Já não dizemos quase nada um ao outro, às vezes pergunto-te se queres jantar e tu dizes-me que espere mais um pouco, ainda não são oito horas, gostas de comer à hora do telejornal, a mim não me faz diferença, não me importo de esperar. Esperar é uma arte que se aprende com o tempo, demora muito mas chega-se lá.

Do teu lado direito estão as fotografias dos vivos: nós os dois, parte da minha família, parte da tua, os filhos, os netos, os sobrinhos. Do meu lado esquerdo estão as fotografias dos mortos: os teus pais, os meus, tios, irmãos, primos, um filho. Quiseste ficar com os vivos, dizes que as mulheres sabem lidar melhor com a morte, podias ter acrescentado também com a vida, as mulheres aguentam mais do que os homens conseguem imaginar. Quando nos morre alguém tu tiras a fotografia do lado dos vivos, dás-ma e eu ponho-a no lado dos mortos.

Deste-me o teu pai, depois o meu pai, depois a minha mãe, depois a tua, o meu irmão, quatro primos, o nosso filho, demoraste tanto tempo a tirar o nosso filho do lado dos vivos e eu demorei tanto tempo a pô-lo do lado dos mortos.

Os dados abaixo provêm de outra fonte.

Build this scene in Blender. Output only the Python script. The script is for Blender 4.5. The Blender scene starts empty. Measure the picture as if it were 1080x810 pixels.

O teu lado vai ficando cada vez com menos gente, o meu vai crescendo cada vez mais, qualquer dia tenho de ocupar outra prateleira. Por cada três que morrem nem um nasce. Chegará o dia em que teremos de quebrar o hábito de tu tirares as fotografias do lado dos vivos para eu as pôr do lado dos mortos. Um de nós terá, sozinho, de fazer as duas coisas.